Scene modeling code data:
══════════
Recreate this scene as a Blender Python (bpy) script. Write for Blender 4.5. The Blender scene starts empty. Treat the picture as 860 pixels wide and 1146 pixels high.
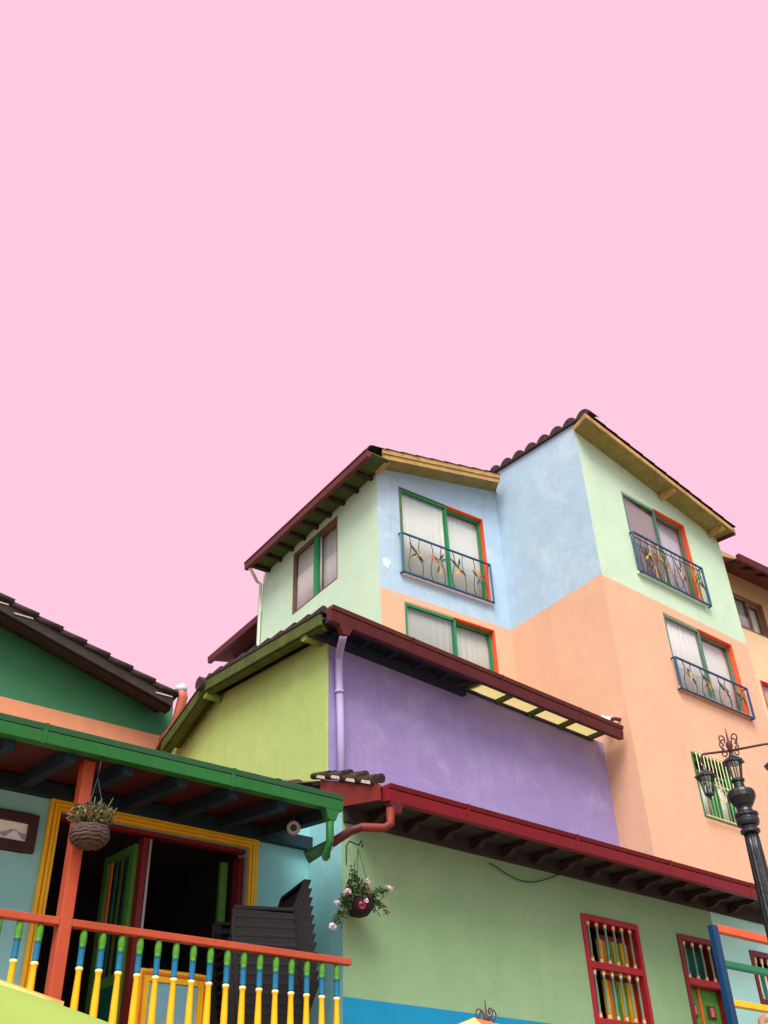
import bpy, bmesh, math, random
from mathutils import Vector, Matrix
random.seed(7)
RD = math.radians
S = bpy.context.scene
C = S.collection
ZV = Vector((0, 0, 1))

# ------------------------------------------------------------------ camera
FPX, PITCH, ROLL = 1129.18, RD(36.24), RD(-2.113)
cp, sp, cr, sr = math.cos(PITCH), math.sin(PITCH), math.cos(ROLL), math.sin(ROLL)
BASE = Matrix(((1, 0, 0), (0, -sp, -cp), (0, cp, -sp)))
ROT = BASE @ Matrix(((cr, -sr, 0), (sr, cr, 0), (0, 0, 1)))
EYE = Vector((0, 0, 1.6))
cam = bpy.data.objects.new('camera', bpy.data.cameras.new('camera'))
cam.matrix_world = Matrix.Translation(EYE) @ ROT.to_4x4()
cam.data.sensor_fit = 'HORIZONTAL'
cam.data.sensor_width = 36
cam.data.lens = 36 * FPX / 860
cam.data.clip_start = 0.05
cam.data.clip_end = 2000
C.objects.link(cam)
S.camera = cam

def ray(x, y):
    return (ROT @ Vector((x - 430, 573 - y, -FPX))).normalized()

# ------------------------------------------------------------------ wall frames: u along the wall, o out of it, z up
class Fr:
    def __init__(s, O, U, N):
        s.O = Vector((O[0], O[1], 0)); s.U = Vector(U).normalized(); s.N = Vector(N).normalized()
    def p(s, u, o, z):
        return s.O + s.U * u + s.N * o + ZV * z
    def hit(s, x, y, o=0):
        d = ray(x, y); q = s.O + s.N * o
        t = (q - EYE).dot(s.N) / d.dot(s.N)
        return EYE + d * t
    def px(s, x, y, o=0):
        h = s.hit(x, y, o)
        return (h - s.O).dot(s.U), h.z
    def u(s, x, y, o=0): return s.px(x, y, o)[0]
    def z(s, x, y, o=0): return s.px(x, y, o)[1]
def front(yaw, d=None, through=None):
    a = RD(yaw); N = Vector((math.sin(a), -math.cos(a), 0)); U = Vector((math.cos(a), math.sin(a), 0))
    if through is not None: d = -through.dot(N)
    f = Fr(-N * d, U, N); f.d = d
    return f
YA, YB, YC, YP, YD = 40.4, 126.95, 38.28, 42.9, 35.28
aB = RD(YB)
UB = Vector((math.cos(aB), math.sin(aB), 0)); NB = Vector((-math.sin(aB), math.cos(aB), 0))
def side(pt): return Fr((pt.x, pt.y, 0), UB, NB)

G = front(YA, 7.0)                       # sage green house front
K = front(YA, 8.5)                       # peach apartment house front
RB = side(K.hit(674, 643))               # its return wall
PU = front(YP, through=RB.hit(684, 885)) # purple front
LI = side(PU.hit(365.8, 716))            # lime side wall
DD = front(YD, through=RB.hit(566, 650)) # light blue wing front
LF = side(DD.hit(424, 600))              # light green wing side
GC = side(G.hit(383.5, 955))             # teal return beside the balcony
T = front(YC, through=GC.hit(345.5, 974))# teal balcony wall
BR = front(YC, 6.82)                     # balcony railing
GG = front(YC, through=LI.p(4.4, 0, 0))  # dark green gable wall
CR = front(YA, 6.35)                     # blue framed railing at the right
TERR = 1.95

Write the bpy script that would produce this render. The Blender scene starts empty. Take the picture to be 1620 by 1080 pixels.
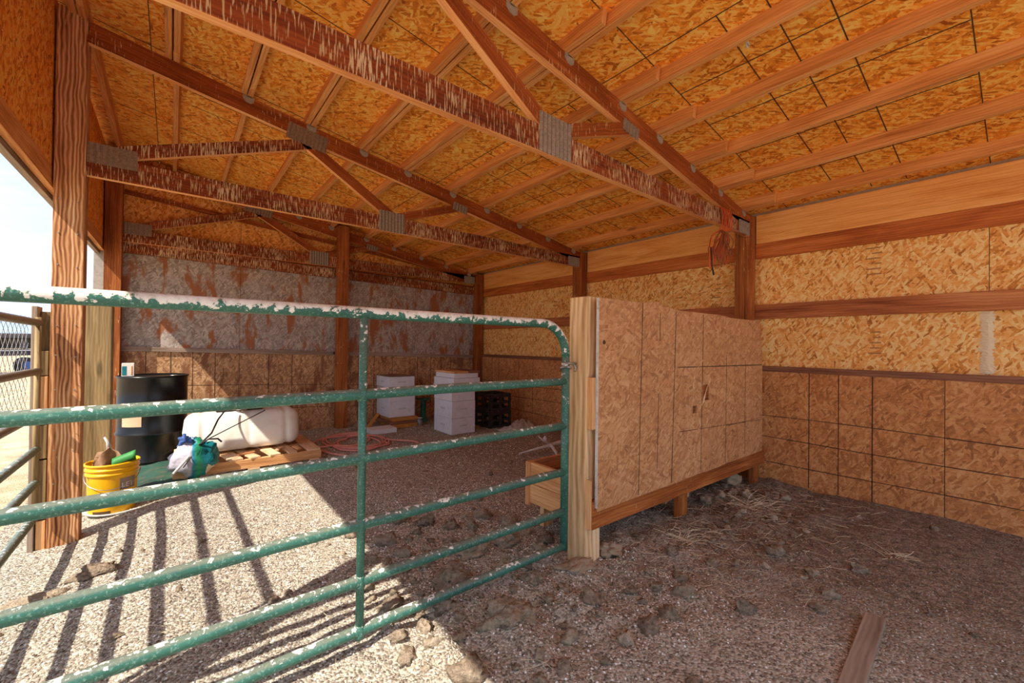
══════════
# Do this:
Repeat the lines above, starting at the first and stopping after the line that holds "ZV = Vector((0, 0, 1))", with the pictures left out.

# Full solution:
Recreate this scene as a Blender Python (bpy) script. Write for Blender 4.5. The Blender scene starts empty. Treat the picture as 860 pixels wide and 1146 pixels high.
import bpy, bmesh, math, random
from mathutils import Vector, Matrix
random.seed(7)
RD = math.radians
S = bpy.context.scene
C = S.collection
ZV = Vector((0, 0, 1))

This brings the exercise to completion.